A group of seven pastors from various Hispanic churches around the city launched the Latino Pastors’ Association of Paterson, a civic organization, on Tuesday morning. Main aim of the association, according to Fabio Sosa, the president, is to foster a sense of common cause between the disparate ministries.
A statement released by the organization read “over twenty” churches signed up to join the association; however only seven pastors attended the event, among them, Miqueas Nieves, senior pastor at the Iglesia La Gran Comision on Marshall Street, who said, “I don’t mind working with politicians.”

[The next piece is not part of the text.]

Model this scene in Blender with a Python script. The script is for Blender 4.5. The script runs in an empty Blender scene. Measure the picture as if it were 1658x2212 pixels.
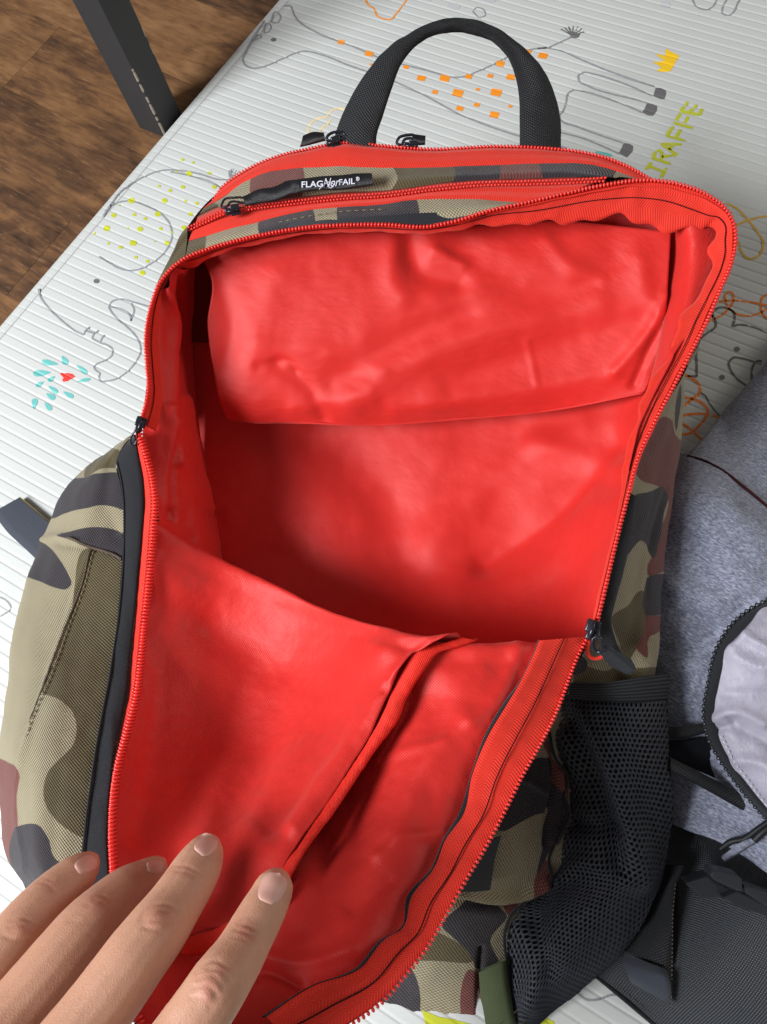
import bpy, bmesh, math, random
import numpy as np
from mathutils import Vector, Matrix, noise as mnoise

random.seed(7); RNG = np.random.RandomState(7)
SC = bpy.context.scene
COL = SC.collection

# ------------------------------------------------------------------ camera, world, lamps, exposure
F, CX, CY, HCAM = 1597.0, 829.0, 1106.0, 0.5
RW = np.array([[0.86869775, 0.4278199, -0.24966849],
               [0.48166108, -0.84720144, 0.22417032],
               [-0.11561498, -0.31499185, -0.94202617]])
CAM = np.array([0.0, 0.0, HCAM])
cam_d = bpy.data.cameras.new("camera"); cam = bpy.data.objects.new("camera", cam_d); COL.objects.link(cam)
cam_d.sensor_fit = 'VERTICAL'; cam_d.sensor_height = 36.0; cam_d.sensor_width = 27.0
cam_d.lens = F / 2212.0 * 36.0; cam_d.clip_start = 0.02; cam_d.clip_end = 50
M = Matrix.Identity(4)
for i in range(3):
    M[i][0] = RW[i][0]; M[i][1] = -RW[i][1]; M[i][2] = -RW[i][2]; M[i][3] = CAM[i]
cam.matrix_world = M
SC.camera = cam

world = bpy.data.worlds.new("World"); SC.world = world; world.use_nodes = True
bg = world.node_tree.nodes["Background"]; bg.inputs[0].default_value = (1.0, 0.98, 0.94, 1); bg.inputs[1].default_value = 0.17

def area_lamp(name, loc, target, sx, sy, power, color):
    l = bpy.data.lights.new(name, 'AREA'); l.shape = 'RECTANGLE'; l.size = sx; l.size_y = sy; l.energy = power; l.color = color
    o = bpy.data.objects.new(name, l); COL.objects.link(o)
    d = Vector(target) - Vector(loc)
    o.location = loc; o.rotation_euler = d.to_track_quat('-Z', 'Y').to_euler()
    return o
area_lamp("window_light", (-0.95, -0.95, 1.22), (0.0, 0.10, 0.12), 0.75, 0.65, 56.0, (0.95, 0.98, 1.0))
area_lamp("fill_light", (1.25, 1.45, 0.85), (0.1, 0.4, 0.0), 0.8, 0.8, 11.0, (1.0, 0.94, 0.84))  # added fill lamp from far right to brighten the mat, no real source
SC.view_settings.view_transform = 'Standard'; SC.view_settings.look = 'None'
SC.view_settings.exposure = 0.0; SC.view_settings.gamma = 1.0
SC.render.engine = 'CYCLES'
try:
    SC.cycles.use_denoising = True; SC.cycles.max_bounces = 8; SC.cycles.diffuse_bounces = 5
except Exception:
    pass

# ------------------------------------------------------------------ geometry helpers
def P(p):
    """(x, y, depth) in the frame of the camera's view -> world."""
    p = np.asarray(p, float)
    c = np.stack([(p[..., 0] - CX) / F * p[..., 2], (p[..., 1] - CY) / F * p[..., 2], p[..., 2]], -1)
    return c @ RW.T + CAM

def to_px(w):
    c = (np.asarray(w, float) - CAM) @ RW
    return np.stack([c[..., 0] / c[..., 2] * F + CX, c[..., 1] / c[..., 2] * F + CY, c[..., 2]], -1)

def gdepth(x, y, z=0.0):
    r = np.stack([(np.asarray(x, float) - CX) / F, (np.asarray(y, float) - CY) / F, np.ones_like(np.asarray(x, float))], -1)
    w = r @ RW.T
    return (z - HCAM) / w[..., 2]

def G(pts, z=0.0):
    pts = np.asarray(pts, float)
    d = gdepth(pts[..., 0], pts[..., 1], z)
    return P(np.stack([pts[..., 0], pts[..., 1], d], -1))

def zm(k, pts):
    x0, y0, s = k
    return [((x0 + a[0] / s) * 0.548643, (y0 + a[1] / s) * 0.548643) + tuple(a[2:]) for a in pts]

def cr(pts, n, closed=False, even=True):
    pts = np.asarray(pts, float)
    if closed:
        pts = np.vstack([pts, pts[:1]])
    k = len(pts)
    if k == 1: return np.repeat(pts, n, 0)
    seg = np.sqrt((np.diff(pts[:, :2], axis=0) ** 2).sum(1)) if pts.shape[1] >= 2 and even else np.ones(k - 1)
    if even and pts.shape[1] == 3 and np.abs(pts).max() < 5:
        seg = np.sqrt((np.diff(pts, axis=0) ** 2).sum(1))
    seg = np.maximum(seg, 1e-6)
    t = np.concatenate([[0], np.cumsum(seg)])
    m = np.zeros_like(pts)
    if k > 2:
        h0, h1 = seg[:-1, None], seg[1:, None]
        d0 = (pts[1:-1] - pts[:-2]) / h0; d1 = (pts[2:] - pts[1:-1]) / h1
        m[1:-1] = (d0 * h1 + d1 * h0) / (h0 + h1)
    if closed:
        d0 = (pts[-1] - pts[-2]) / seg[-1]; d1 = (pts[1] - pts[0]) / seg[0]
        m[0] = m[-1] = (d0 * seg[0] + d1 * seg[-1]) / (seg[0] + seg[-1])
    else:
        m[0] = (pts[1] - pts[0]) / seg[0]; m[-1] = (pts[-1] - pts[-2]) / seg[-1]
    s = np.linspace(0, t[-1], n)
    i = np.clip(np.searchsorted(t, s, side='right') - 1, 0, k - 2)
    h = seg[i][:, None]; x = ((s - t[i]) / seg[i])[:, None]
    p0, p1, m0, m1 = pts[i], pts[i + 1], m[i] * h, m[i + 1] * h
    return (2*x**3 - 3*x**2 + 1)*p0 + (x**3 - 2*x**2 + x)*m0 + (-2*x**3 + 3*x**2)*p1 + (x**3 - x**2)*m1

def plen(pts):
    pts = np.asarray(pts, float)
    return np.sqrt((np.diff(pts[:, :2], axis=0) ** 2).sum(1)).sum()

def polydist(px, poly):
    """distance of each point (N,2) to a polyline"""
    poly = np.asarray(poly, float)[:, :2]
    best = np.full(len(px), 1e9)
    for a, b in zip(poly[:-1], poly[1:]):
        ab = b - a; l = (ab ** 2).sum() + 1e-9
        t = np.clip(((px - a) @ ab) / l, 0, 1)
        best = np.minimum(best, np.sqrt(((px - a - t[:, None] * ab) ** 2).sum(1)))
    return best

def inside(px, poly):
    poly = np.asarray(poly, float); c = np.zeros(len(px), bool); j = len(poly) - 1
    for i in range(len(poly)):
        xi, yi = poly[i]; xj, yj = poly[j]
        cond = ((yi > px[:, 1]) != (yj > px[:, 1])) & (px[:, 0] < (xj - xi) * (px[:, 1] - yi) / (yj - yi + 1e-12) + xi)
        c ^= cond; j = i
    return c

def link(name, me, mat, parent=None, kind=None, label=None):
    o = bpy.data.objects.new(name, me); COL.objects.link(o)
    if mat is not None:
        me.materials.append(mat)
    if parent is not None:
        o.parent = parent
        if parent.type == 'EMPTY': o.matrix_parent_inverse = Matrix.Translation(-Vector(parent.location))
    if kind: o['kind'] = kind
    if label: o['label'] = label
    return o

def mesh(name, verts, faces, smooth=True):
    me = bpy.data.meshes.new(name)
    me.from_pydata([tuple(v) for v in verts], [], [tuple(f) for f in faces])
    if smooth:
        me.polygons.foreach_set('use_smooth', [True] * len(me.polygons))
    me.update()
    return me

def grid_mesh(name, W, uv=None, loop=False):
    nv, nu = W.shape[:2]
    V = W.reshape(-1, 3)
    a = (np.arange(nv - 1)[:, None] * nu + np.arange(nu - 1)[None, :])
    Q = np.stack([a, a + 1, a + nu + 1, a + nu], -1).reshape(-1, 4)
    me = bpy.data.meshes.new(name)
    me.vertices.add(len(V)); me.vertices.foreach_set('co', V.astype(np.float32).ravel())
    me.loops.add(len(Q) * 4); me.loops.foreach_set('vertex_index', Q.astype(np.int32).ravel())
    me.polygons.add(len(Q)); me.polygons.foreach_set('loop_start', (np.arange(len(Q)) * 4).astype(np.int32))
    me.polygons.foreach_set('use_smooth', np.ones(len(Q), bool))
    if uv is not None:
        l = me.uv_layers.new(name='UVMap')
        l.data.foreach_set('uv', uv.reshape(-1, 2)[Q.ravel()].astype(np.float32).ravel())
    me.update(calc_edges=True); me.validate()
    return me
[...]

Nieves said, as long as the association wishes to lift people up and better the community, he is willing to help and work with them, but that is where it stops: he does not wish to get his church involved in the murky business of politics. “I don’t care about politics,” said Nieves.
Other pastors uttered the same reaction when faced with political questions and their willingness to take sides in elections. Politics was visible in the conference room on the lower level of the Radio Visión Cristiana building on Broadway, where Maria Teresa Feliciano, a mayoral candidate, spoke to some of the pastors. Feliciano said, it is a civic organization.
The association seeks to create a network of Hispanic churches in the city, who can influence “policy making at legislative, executive and civic levels in our city, state and nation,” according to Alejandro Benjamin, one of the founders of the association.
Miguel Rivera, president of the National Coalition of Latino Clergy and Christian Leaders, a national organization that has been fighting the draconian anti-immigration laws in Arizona. “Our main purpose is to give a voice to the Latino churches,” said Rivera. “We need to empower our communities, and local pastors’ associations gives that empowerment.”
Rivera said, he wants religious leaders of all stripes to play a bigger role in their communities; he said, he wants to see imams, rabbis, and pastors, in the school system, not to teach religion, but to work in tandem with counselors and teachers. “We want to be engaged,” said Rivera, who said the clergy working with politicians and teachers and others in the community can address a number of problems plaguing the city, including “high criminality.”
Although Nieves expressed reservation about involving his church in politics, Sosa, the association’s president, said he has no qualms about politics; and when asked whether the association will endorse a candidate for the next year’s election, he said, “Most definitely.”
The association has an office in Pennsylvania Avenue which is funded by the members of the association which includes many of the pastors, who attended the meeting, among the churches that had a representative at the association includes: Iglesia Cristiana Transformando Vidas, a church on River Street; People’s Park Reformed Church, a church on 22nd Avenue; Iglesia Apostolica Cristiana De Bethsaida, a church on Market Street; Iglesia La Gran Comision, a church on Market Street; Iglesia de Cristo Misionera Betel, a church on Carroll Street; Riverside Reformed Church, and Family Destiny Ministries, a church on Pennsylvania Avenue.
Nieves, pastor at the Marshall Street church, said, “I am not going to use my church as a platform for politics.”